Indicative, Imperative or both?

Golly I’ve been thinking a lot since yesterday’s sermon.  Of course, there were three services yesterday and each time what we shared as preacher and congregation was different but the heart of the question (ha!) was the same:  What’s the relationship between the free gift of salvation and the ethical command to love?

It’s a big question for the Apostle Paul and together we wrestled with it.  At one point (in at least two of the sermons yesterday) we pulled out the handy-dandy theological method of using verb moods to describe the effects of salvation:  The indicative (which guarantees us “freedom from the law” and “eternal life”) and the imperative (which commands us, ironically, to freely love).  The first category is a given, a certainty.  The second category is a result of the first.

So… our question is, does the fact that we are saved (the indicative) demand a certain ethic (imperative)?  (If your brain hurts a little be glad you weren’t with us yesterday). More, does the fact that I cannot, try as I might, always love my neighbor ‘as myself’ mean that I am a liar?  Or that I am not saved?  (Check out 1 John Chapter 4).  Paul might say that those of us who have benefited from the indicative but fail the imperative have not received the spirit (Romans 8).  And that’s cheating.  The worst kind, in fact.  You thought mother nature was bad?  Try God!

The number of pages that have been written about the questions posed above are countless (as are the theological categories and maxims related to them – salvation by grace through faith not works, for example).  These are only exceeded by the unimaginable number of times the faithful, since the days of the historical Jesus, have asked themselves the same question – How faithful must I be?  How much love is commanded of me? Who is my neighbor?

Indeed, the New Testament is replete with responses to the question. I immediately think of the ‘expert’ in Jewish law, who when after asking Jesus how to gain eternal life (the indicative) is told the parable of The Good Samaritan and then is commanded (the imperative) to “Go and do likewise” or the rich young man who departs from Jesus in grief after realizing that obeying Jesus’ imperative to part from his beloved possessions would feel like dying.

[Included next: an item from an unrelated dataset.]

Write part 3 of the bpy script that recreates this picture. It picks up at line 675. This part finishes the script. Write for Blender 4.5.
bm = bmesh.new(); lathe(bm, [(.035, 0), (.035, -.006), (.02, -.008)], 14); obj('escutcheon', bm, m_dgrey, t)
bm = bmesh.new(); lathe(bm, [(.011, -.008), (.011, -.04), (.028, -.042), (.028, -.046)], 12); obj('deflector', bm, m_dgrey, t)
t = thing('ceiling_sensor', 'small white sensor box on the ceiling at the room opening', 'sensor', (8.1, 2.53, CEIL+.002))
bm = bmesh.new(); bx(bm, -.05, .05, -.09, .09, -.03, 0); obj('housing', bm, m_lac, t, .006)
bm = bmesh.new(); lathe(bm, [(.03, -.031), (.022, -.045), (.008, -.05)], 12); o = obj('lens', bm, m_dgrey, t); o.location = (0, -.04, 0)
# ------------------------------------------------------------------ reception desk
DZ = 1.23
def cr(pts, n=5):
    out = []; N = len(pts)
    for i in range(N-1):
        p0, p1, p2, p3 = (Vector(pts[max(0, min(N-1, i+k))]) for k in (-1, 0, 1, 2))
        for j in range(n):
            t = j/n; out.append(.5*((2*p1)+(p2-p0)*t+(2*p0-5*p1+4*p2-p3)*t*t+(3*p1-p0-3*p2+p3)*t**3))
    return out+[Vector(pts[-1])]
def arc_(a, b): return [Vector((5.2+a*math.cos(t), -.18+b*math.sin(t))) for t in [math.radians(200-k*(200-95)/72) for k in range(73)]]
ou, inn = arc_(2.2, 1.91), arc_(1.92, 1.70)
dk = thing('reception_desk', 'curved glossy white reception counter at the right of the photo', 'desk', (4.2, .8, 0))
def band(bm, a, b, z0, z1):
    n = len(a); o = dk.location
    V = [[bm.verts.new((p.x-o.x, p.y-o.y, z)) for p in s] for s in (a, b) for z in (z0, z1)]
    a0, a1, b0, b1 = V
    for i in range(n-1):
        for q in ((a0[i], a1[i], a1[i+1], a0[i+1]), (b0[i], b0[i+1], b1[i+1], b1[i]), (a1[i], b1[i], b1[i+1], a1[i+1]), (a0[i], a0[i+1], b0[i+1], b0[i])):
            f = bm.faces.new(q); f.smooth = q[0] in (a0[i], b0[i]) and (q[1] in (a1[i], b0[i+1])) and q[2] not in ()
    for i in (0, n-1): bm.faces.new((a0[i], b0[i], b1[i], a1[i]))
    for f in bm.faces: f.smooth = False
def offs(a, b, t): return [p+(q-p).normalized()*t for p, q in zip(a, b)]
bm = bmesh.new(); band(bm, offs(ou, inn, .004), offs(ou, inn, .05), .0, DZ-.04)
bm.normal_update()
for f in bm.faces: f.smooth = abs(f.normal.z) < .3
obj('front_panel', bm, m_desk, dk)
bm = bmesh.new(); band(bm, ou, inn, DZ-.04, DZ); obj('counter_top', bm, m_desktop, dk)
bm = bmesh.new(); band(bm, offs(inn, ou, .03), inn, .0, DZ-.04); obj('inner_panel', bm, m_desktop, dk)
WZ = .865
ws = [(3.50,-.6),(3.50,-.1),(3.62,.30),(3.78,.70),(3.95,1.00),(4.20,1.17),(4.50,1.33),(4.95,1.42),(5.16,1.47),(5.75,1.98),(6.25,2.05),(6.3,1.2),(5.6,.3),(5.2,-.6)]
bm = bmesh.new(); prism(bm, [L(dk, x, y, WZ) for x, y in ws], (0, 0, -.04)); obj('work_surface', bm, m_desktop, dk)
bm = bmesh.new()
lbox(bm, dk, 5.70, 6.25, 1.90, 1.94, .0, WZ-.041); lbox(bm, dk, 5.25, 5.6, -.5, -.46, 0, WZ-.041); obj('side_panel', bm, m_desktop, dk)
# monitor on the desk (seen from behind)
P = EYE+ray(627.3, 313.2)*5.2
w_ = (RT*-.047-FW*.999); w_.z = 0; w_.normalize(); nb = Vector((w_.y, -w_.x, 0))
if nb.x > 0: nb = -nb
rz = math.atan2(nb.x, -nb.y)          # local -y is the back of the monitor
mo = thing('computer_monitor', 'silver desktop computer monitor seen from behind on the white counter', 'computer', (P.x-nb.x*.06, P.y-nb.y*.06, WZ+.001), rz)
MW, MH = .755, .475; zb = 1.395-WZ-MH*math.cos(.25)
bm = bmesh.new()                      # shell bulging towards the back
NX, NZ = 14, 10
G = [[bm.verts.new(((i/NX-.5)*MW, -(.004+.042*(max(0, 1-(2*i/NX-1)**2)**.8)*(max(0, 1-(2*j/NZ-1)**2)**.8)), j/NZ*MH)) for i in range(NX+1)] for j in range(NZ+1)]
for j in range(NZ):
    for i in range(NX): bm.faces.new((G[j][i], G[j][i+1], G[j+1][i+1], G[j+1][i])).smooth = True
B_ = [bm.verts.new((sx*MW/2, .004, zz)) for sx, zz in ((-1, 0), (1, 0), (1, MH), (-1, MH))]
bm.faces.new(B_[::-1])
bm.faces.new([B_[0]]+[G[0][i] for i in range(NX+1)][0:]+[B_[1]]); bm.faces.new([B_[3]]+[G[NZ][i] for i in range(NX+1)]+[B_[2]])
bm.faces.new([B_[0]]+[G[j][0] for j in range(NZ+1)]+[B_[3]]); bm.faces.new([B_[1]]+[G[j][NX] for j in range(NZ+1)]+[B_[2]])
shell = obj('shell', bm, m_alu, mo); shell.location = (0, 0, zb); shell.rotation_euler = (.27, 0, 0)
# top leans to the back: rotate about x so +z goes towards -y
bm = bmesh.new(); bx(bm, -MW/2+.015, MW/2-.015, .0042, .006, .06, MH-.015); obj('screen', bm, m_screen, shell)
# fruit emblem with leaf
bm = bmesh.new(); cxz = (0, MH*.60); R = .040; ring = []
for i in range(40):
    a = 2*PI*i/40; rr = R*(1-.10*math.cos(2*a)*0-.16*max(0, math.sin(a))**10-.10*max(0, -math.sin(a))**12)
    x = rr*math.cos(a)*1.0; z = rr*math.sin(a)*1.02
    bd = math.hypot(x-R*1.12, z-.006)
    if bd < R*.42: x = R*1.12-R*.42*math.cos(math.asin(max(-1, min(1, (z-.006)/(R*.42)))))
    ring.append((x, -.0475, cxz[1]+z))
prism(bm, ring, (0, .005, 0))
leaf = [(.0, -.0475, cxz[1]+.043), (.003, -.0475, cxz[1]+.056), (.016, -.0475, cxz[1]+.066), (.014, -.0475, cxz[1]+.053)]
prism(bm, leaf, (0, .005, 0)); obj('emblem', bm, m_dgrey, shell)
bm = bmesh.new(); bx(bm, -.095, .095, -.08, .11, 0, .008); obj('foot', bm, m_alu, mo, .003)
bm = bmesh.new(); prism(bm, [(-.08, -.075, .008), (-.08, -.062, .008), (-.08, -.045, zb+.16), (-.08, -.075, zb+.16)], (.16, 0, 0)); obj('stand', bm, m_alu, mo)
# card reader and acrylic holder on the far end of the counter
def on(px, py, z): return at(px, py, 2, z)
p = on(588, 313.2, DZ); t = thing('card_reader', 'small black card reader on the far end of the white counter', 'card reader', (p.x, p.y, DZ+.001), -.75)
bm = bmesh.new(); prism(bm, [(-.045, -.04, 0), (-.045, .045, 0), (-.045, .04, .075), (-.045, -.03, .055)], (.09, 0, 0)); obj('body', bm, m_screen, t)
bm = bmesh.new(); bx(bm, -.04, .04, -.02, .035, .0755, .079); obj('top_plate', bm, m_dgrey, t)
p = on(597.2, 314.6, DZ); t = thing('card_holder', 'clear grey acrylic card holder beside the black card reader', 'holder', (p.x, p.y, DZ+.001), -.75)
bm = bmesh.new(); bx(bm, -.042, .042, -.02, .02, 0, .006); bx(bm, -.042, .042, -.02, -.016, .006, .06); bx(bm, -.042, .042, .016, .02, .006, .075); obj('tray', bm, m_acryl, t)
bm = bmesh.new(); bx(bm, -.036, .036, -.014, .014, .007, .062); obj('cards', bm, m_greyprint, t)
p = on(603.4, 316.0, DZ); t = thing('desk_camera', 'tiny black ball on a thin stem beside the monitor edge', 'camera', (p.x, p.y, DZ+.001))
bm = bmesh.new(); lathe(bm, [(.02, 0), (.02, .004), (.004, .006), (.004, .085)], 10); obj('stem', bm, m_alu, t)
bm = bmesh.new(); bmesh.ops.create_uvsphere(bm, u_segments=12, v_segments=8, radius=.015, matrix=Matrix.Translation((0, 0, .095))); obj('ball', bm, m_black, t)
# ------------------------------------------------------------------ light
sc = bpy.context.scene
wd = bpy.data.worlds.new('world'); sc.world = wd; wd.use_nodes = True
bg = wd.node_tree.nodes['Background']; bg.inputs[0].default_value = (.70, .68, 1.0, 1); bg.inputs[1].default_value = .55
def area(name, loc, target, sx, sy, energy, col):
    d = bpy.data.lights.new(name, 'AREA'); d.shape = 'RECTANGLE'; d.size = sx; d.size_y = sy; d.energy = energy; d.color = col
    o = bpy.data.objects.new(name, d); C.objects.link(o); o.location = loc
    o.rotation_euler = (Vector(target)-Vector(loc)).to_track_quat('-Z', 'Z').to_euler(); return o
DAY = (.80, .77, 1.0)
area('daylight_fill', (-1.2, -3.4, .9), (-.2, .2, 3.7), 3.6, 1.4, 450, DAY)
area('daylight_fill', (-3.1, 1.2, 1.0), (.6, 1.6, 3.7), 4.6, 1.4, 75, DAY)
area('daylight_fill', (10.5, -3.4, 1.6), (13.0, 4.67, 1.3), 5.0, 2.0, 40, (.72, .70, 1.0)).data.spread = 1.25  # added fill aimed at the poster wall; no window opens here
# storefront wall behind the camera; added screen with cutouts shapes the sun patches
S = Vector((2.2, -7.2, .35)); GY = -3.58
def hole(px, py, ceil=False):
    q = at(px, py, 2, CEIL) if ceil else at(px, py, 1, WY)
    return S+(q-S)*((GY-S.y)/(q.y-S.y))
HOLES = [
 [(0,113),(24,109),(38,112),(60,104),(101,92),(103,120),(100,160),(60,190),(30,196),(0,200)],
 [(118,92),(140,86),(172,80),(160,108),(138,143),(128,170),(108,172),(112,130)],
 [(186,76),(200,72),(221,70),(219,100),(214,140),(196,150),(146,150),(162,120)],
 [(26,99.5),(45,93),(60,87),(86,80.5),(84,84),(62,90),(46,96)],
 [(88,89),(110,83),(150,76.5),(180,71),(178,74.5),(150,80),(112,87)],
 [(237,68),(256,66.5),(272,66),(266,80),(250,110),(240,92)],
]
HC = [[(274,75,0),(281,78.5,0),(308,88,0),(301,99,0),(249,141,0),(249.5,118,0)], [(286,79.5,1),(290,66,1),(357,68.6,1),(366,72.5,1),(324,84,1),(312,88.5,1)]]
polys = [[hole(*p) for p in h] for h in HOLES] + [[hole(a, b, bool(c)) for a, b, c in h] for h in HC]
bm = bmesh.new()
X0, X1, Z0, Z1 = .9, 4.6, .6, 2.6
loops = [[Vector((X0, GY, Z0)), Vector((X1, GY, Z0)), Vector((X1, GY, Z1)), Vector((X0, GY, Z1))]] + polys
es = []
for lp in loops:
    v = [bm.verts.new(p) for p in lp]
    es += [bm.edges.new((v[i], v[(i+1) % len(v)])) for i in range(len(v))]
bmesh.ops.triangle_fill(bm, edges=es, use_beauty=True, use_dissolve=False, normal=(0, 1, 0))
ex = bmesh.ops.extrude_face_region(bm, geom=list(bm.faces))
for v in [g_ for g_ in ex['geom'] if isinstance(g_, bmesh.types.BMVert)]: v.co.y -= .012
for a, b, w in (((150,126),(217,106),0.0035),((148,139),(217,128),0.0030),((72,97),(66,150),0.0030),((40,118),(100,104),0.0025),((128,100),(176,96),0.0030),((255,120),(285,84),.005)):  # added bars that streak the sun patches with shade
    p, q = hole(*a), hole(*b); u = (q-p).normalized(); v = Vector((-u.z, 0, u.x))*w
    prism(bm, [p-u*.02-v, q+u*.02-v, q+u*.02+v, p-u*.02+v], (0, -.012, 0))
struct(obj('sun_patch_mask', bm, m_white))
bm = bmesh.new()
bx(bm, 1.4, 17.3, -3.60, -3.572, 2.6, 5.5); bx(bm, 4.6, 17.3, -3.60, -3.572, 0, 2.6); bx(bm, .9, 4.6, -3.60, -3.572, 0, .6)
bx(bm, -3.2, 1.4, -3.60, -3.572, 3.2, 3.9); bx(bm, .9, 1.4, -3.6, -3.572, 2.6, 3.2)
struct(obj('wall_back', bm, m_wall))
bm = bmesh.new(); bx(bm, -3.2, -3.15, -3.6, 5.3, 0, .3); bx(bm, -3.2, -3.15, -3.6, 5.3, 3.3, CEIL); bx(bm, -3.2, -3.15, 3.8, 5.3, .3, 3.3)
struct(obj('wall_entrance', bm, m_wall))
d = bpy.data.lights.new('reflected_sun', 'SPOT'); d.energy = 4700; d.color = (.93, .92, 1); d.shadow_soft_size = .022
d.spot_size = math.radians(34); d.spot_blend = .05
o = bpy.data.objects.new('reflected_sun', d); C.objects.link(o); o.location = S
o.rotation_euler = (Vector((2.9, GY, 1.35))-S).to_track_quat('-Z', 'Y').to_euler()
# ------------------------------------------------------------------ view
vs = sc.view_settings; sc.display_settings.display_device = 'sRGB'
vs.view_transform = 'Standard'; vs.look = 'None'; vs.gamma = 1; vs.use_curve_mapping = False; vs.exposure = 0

Yesterday we talked about how these very tough questions have led some of us to temper the limits of our love with casuistry.  To be sure, situational ethics can give those of us who loose sleep over this stuff some theological wiggle room but, alas, Just War theory might still be an oxymoron in God’s eyes.  Oddly enough, after telling the story of my own quandary after not helping someone who asked for cash the day before, when I got home after the 5:30 pm service I was stopped by a guy on the sidewalk in front of my apartment building.  He asked me, lo and behold, if I could give him a few dollars.  I gave him eighteen dollars which was all that I had.   I didn’t ask who sent him.

I suppose it’s a good thing to be plagued by the questions that faith asks us – especially the ones we cannot answer  – the ones that keep us up at night.  All the better when questions like these plague us as the church.  Imagine what a church that couldn’t sleep at night might get done!  When feeling especially wretched, like I have over the last few days, I often turn to a quote that gives me hope:

The truth is, I am far from being the monk or the cleric that I ought to be. 
My life is a great tangle of half-conscious subterfuges to evade grace and duty. 
I have done all things badly.  I have thrown away great opportunities. 
My infidelity to Christ, instead of making me sick with despair,
drives me to throw myself all the more blindly
into the arms of His mercy.  

That’s Thomas Merton from his book The Sign of Jonas.  More than a simple matter of misery loving company I think the quote helps me for two reasons.  The first is that those of us who struggle with our faithfulness do not do so in isolation; even the greatest among us have room to grow in faith and service.   The second may be more important.  Maybe it’s not until we really experience the depth of God’s mercy (the indicative) that we can walk fully into the imperative to love without weighing the cost.  When we do that, we’ll have one true church!

Happy Monday (for a few more hours)!